Because weddings show me Jesus, the bridegroom who does know what big promises he is making, and who does keep his promises, always.

Remember that marriage was created by God, to be a picture of his covenant love for his people, and then consider the vows traditionally recited at a wedding...

***

The minister asks, "[Groom], will you have this woman to be your wedded wife, to live with her after God's commandments in the holy estate of marriage? And will you love her, honor and cherish her, so long as you both shall live?"

"I will."

***

"I, [Groom], take you, [Bride], to be my wedded wife, and I do promise and covenant before God and these witnesses to be your loving and faithful husband in sickness and in health, in plenty and in want, in joy and in sorrow, as long as we both shall live."

***

Now, substitute "Jesus" for the name of the groom, and substitute "my church" for the name of the bride. And consider that "as long as we both shall live" means eternity. Tell me, does your heart not do somersaults?!!

***

Every time I hear these vows repeated, I feel like a bride on her wedding day, heart pounding, bursting with joy at the thought that at the end of the long aisle I am now walking, my Bridegroom waits.

I LOVE weddings.

We were babies! And, no, we didn't have a clue what we were getting into...

Monday, October 12, 2015

RUNNING WITH HORSES

If you have raced with men on foot and they have wearied you, how will you compete with horses? And if in a safe land you are so trusting, what will you do in the thicket of the Jordan? 
- Jeremiah 12:5

I want to run with horses.

Really, I do.

And I want to stand and fight in the thicket of the Jordan.

Well, I think I do, at least in the comfort and safety of the Walter Mitty world inside my tiny brain.

When I read accounts of my sisters and brothers in Christ who are being persecuted - even killed - for their faith, I wonder, "Would I have such courage? Such unwavering faith? Such endurance?" I want to believe that I could live well under severe affliction. I want to believe that I could die well, too.

But I'm not so sure...

I consider that today my spirits are low because I feel like so much of my labor has been in vain. My heart is bruised because I feel like I have been marginalized. Someone glibly dismissed my earnest concerns. Another someone snubbed me. Unkind words wound; so does being ignored or misrepresented or the subject of gossip.

And so with a downcast spirit, I curl up and lick my wounds and wonder why loving Christ and loving the body of Christ sometimes hurts so much. Shouldn't this be easier? Shouldn't this be joyful?!

Then I remember my brothers and sisters in Christ, living and dying in hostile places on the other side of the world.

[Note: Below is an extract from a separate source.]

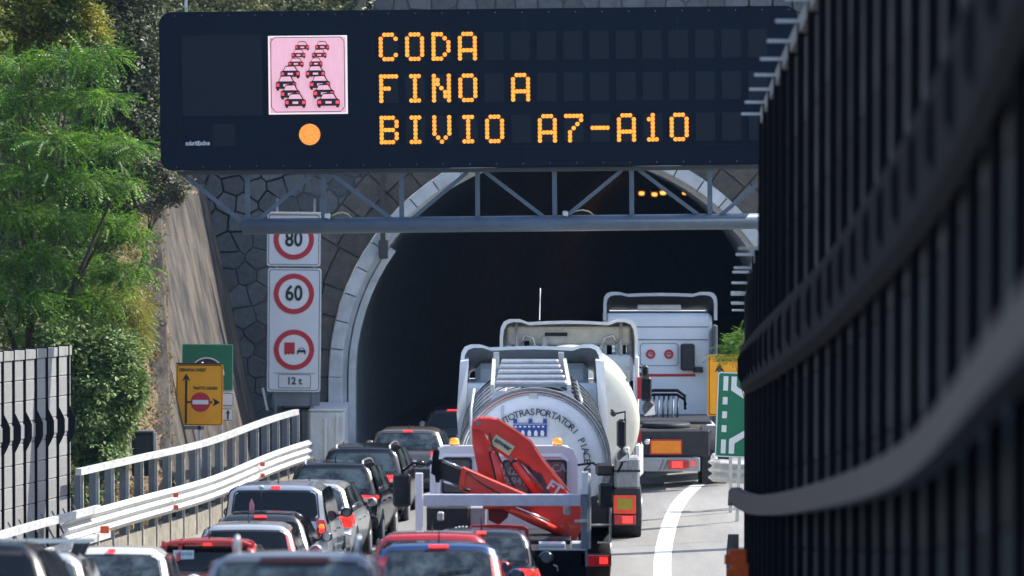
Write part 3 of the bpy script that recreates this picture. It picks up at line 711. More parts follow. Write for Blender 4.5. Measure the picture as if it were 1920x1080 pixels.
# orange diversion sign left
Y = 107.0; s = FPX/Y; c = W(374, 740, Y)
def P3(px, py): return ((px-374)/s, (740-py)/s)
t = thing('diversion_sign', 'yellow orange diversion sign with up arrow and no entry disc on the left verge', 'road sign', c, (0, R(.5), 0))
a = P3(330,798); b = P3(418,683)
link('sign_panel', MB().prism(rrect(a[0], b[0], a[1], b[1], .04), 0, .03), signorange, t)
o_ = rrect(a[0]+.015, b[0]-.015, a[1]+.015, b[1]-.015, .045); i_ = rrect(a[0]+.027, b[0]-.027, a[1]+.027, b[1]-.027, .04)
link('border_line', MB().grid([[(x,-.004,z) for x, z in o_+o_[:1]], [(x,-.004,z) for x, z in i_+i_[:1]]], False), signblack, t)
m = MB().box(a[0], b[0]-.02, -.03, .03, b[1], b[1]+.03); link('top_edge', m, signblack, t)
m = MB(); arrow_up(m, P3(349,0)[0], P3(0,794)[1], P3(0,700)[1], .045, .16); link('up_arrow', m, signblack, t)
x, z = P3(376, 754); m = MB(); m.box(P3(349,0)[0], P3(398,0)[0], -.005, 0, z-.02, z+.02); xh = P3(413,0)[0]; m.prism([(xh-.16, z-.09), (xh, z), (xh-.16, z+.09), (xh-.12, z)], -.006, 0); link('side_arrow', m, signblack, t)
link('no_entry_disc', MB().prism(circle(x, z, 18.5/s, 32), -.009, 0), signred, t); link('no_entry_bar', MB().box(x-.165, x+.165, -.012, 0, z-.045, z+.045), signwhite, t)
letters('GENOVA OVEST', .088, (P3(361,0)[0], -.004, P3(0,694)[1]), signblack, t, bold=.003, sx=.86)
letters('TRATTO CHIUSO', .088, (P3(385,0)[0], -.004, P3(0,728)[1]), signblack, t, bold=.003, sx=.74)
link('top_bolt', MB().ell((P3(379,0)[0], 0, P3(0,681)[1]), (.03,.03,.03)), galv, t)
post_to_ground(t, P3(374,0)[0], -.5, Y, c); m = MB().box(P3(345,0)[0], P3(383,0)[0], .03, .06, P3(0,806)[1], P3(0,799)[1]); link('cross_rail', m, galvdark, t)
# green tunnel sign behind
Y = 108.5; s = FPX/Y; c = W(388, 690, Y)
def P4(px, py): return ((px-388)/s, (690-py)/s)
t = thing('tunnel_sign', 'green tunnel sign half hidden behind the yellow diversion sign, small plates under it', 'road sign', c, (0, R(.5), 0))
a = P4(341,733); b = P4(437,645)
link('sign_panel', MB().prism(rrect(a[0], b[0], a[1], b[1], .03), 0, .03), signgreen, t)
o_ = rrect(a[0]+.004, b[0]-.004, a[1]+.004, b[1]-.004, .03); i_ = rrect(a[0]+.016, b[0]-.016, a[1]+.016, b[1]-.016, .03)
link('border_line', MB().grid([[(x,-.004,z) for x, z in o_+o_[:1]], [(x,-.004,z) for x, z in i_+i_[:1]]], False), mat('pale_green_line', (.25,.5,.38), .5), t)
x, z = P4(388, 703); A_ = circle(x, z, .34, 32)[:17]; m = MB().prism(A_ + [(x-.34, z-.15), (x+.34, z-.15)], -.006, 0); link('tunnel_symbol', m, signblack, t)
m = MB(); O1 = circle(x, z, .375, 32)[:17]; O0 = circle(x, z, .35, 32)[:17]; m.grid([[(p_[0], -.008, p_[1]) for p_ in O1], [(p_[0], -.008, p_[1]) for p_ in O0]], False); link('tunnel_symbol_edge', m, signwhite, t)
for (y0, y1) in ((735,762),(764,790)):
    a = P4(410,y1); b = P4(439,y0); pl_ = link('small_plate', MB().prism(rrect(a[0], b[0], a[1]+.01, b[1]-.01, .03), 0, .02), signwhite, t)
    o_ = rrect(a[0]+.01, b[0]-.01, a[1]+.02, b[1]-.02, .03); i_ = rrect(a[0]+.022, b[0]-.022, a[1]+.032, b[1]-.032, .02)
    link('plate_outline', MB().grid([[(x_,-.004,z_) for x_, z_ in o_+o_[:1]], [(x_,-.004,z_) for x_, z_ in i_+i_[:1]]], False), signblack, pl_)
m = MB(); arrow_up(m, P4(428,0)[0], P4(0,786)[1], P4(0,768)[1], .035, .09); link('up_arrow', m, signblack, t)
post_to_ground(t, P4(415,0)[0], -.4, Y, c)
# right: orange sign behind, green lane sign in front
Y = 98.0; s = FPX/Y; c = W(1370, 722, Y)
def P5(px, py): return ((px-1370)/s, (722-py)/s)
t = thing('diversion_sign', 'yellow orange diversion sign partly covered by leaves, behind the green lane sign', 'road sign', c)
a = P5(1327,780); b = P5(1412,665)
link('sign_panel', MB().prism(rrect(a[0], b[0], a[1], b[1], .04), 0, .03), signorange, t)
o_ = rrect(a[0]+.02, b[0]-.02, a[1]+.02, b[1]-.02, .045); i_ = rrect(a[0]+.034, b[0]-.034, a[1]+.034, b[1]-.034, .04)
link('border_line', MB().grid([[(x,-.004,z) for x, z in o_+o_[:1]], [(x,-.004,z) for x, z in i_+i_[:1]]], False), signblack, t)
m = MB(); arrow_up(m, P5(1349,0)[0], P5(0,775)[1], P5(0,681)[1], .045, .17); link('up_arrow', m, signblack, t)
letters('GENOVA OVEST', .09, (P5(1369,0)[0], -.004, P5(0,675)[1]), signblack, t, bold=.003, sx=.8)
post_to_ground(t, 0, -.5, Y, c)
Y = 96.0; s = FPX/Y; c = W(1380, 778, Y)
def P6(px, py): return ((px-1380)/s, (778-py)/s)
t = thing('lane_sign', 'green lane layout sign with white dashed lane marks beside the dark barrier', 'road sign', c, (0, R(2.2), 0))
a = P6(1343,858); b = P6(1440,698)
link('sign_panel', MB().prism(rrect(a[0], b[0], a[1], b[1], .04), 0, .03), signgreen, t)
o_ = rrect(a[0]+.004, b[0]-.004, a[1]+.004, b[1]-.004, .04); i_ = rrect(a[0]+.024, b[0]-.024, a[1]+.024, b[1]-.024, .035)
link('border_line', MB().grid([[(x,-.004,z) for x, z in o_+o_[:1]], [(x,-.004,z) for x, z in i_+i_[:1]]], False), signwhite, t)
def Q6(*p): return [P6(*q) for q in p]
m = MB()
for q in (((1354,706),(1363,706),(1363,733),(1354,733)), ((1354,745),(1363,745),(1363,759),(1354,759)), ((1354,772),(1363,772),(1363,785),(1354,785)), ((1354,798),(1363,798),(1363,811),(1354,811)), ((1354,825),(1363,825),(1363,851),(1354,851)),
          ((1369,706),(1379,706),(1379,724),(1408,744),(1408,756),(1369,732)), ((1369,851),(1379,851),(1379,832),(1408,812),(1408,800),(1369,824))):
    m.prism(Q6(*q), -.006, 0)
link('lane_marks', m, signwhite, t)
post_to_ground(t, .1, -.7, Y, c)
# dark cabinet and sticks on the slope
c = W(268, 855, 101.0)
t = thing('roadside_cabinet', 'dark open roadside cabinet with pale post beside the dry slope', 'cabinet', c)
m = MB(); m.box(-.22, .2, 0, .35, -.4, .46, .02); link('cabinet_body', m, black, t); m = MB().box(-.24, .22, -.03, .38, .46, .50, .01); link('cabinet_lid', m, mat('cabinet_grey', (.10,.10,.10), .7), t)
m = MB().box(-.17, .15, -.006, 0, .05, .40); link('cabinet_door', m, mat('cabinet_door_dark', (.035,.036,.038), .6), t)
m = MB().box(.22, .27, 0, .06, -.6, .46); link('pale_post', m, dirtywhite, t)
for (x0, y0, x1, y1, lab) in ((189,818,223,841,'pale broken stick lying in the ivy left of the cabinet'), (234,800,246,850,'pale leaning stake against the dark cabinet')):
    a = W(x0, y0, 99.3); b = W(x1, y1, 99.3); o = link('stick', MB().beam(a, b, .05, .05), dirtywhite); tag(o, lab, 'stick', 'pale sticks by the cabinet')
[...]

Theirs is a great honor - their Savior has deemed them fit to suffer well and to die well for Him. They really do run with horses. They really do stand in the thicket of the Jordan.

Me, I have only raced with men on foot, and yet I am weary and I stumble.

But I am not completely downcast, because these runners-with-horses give me hope and revive my drooping spirits. To their weak sister, who bumbles and stumbles around like a baby who is just learning to walk, they give a parting gift...

Through their faithfulness and sacrifice, they encourage me:  "Get up, little sister! Get back in the race! Persevere. Press on. Strengthen your weak legs...you may yet one day run with horses!"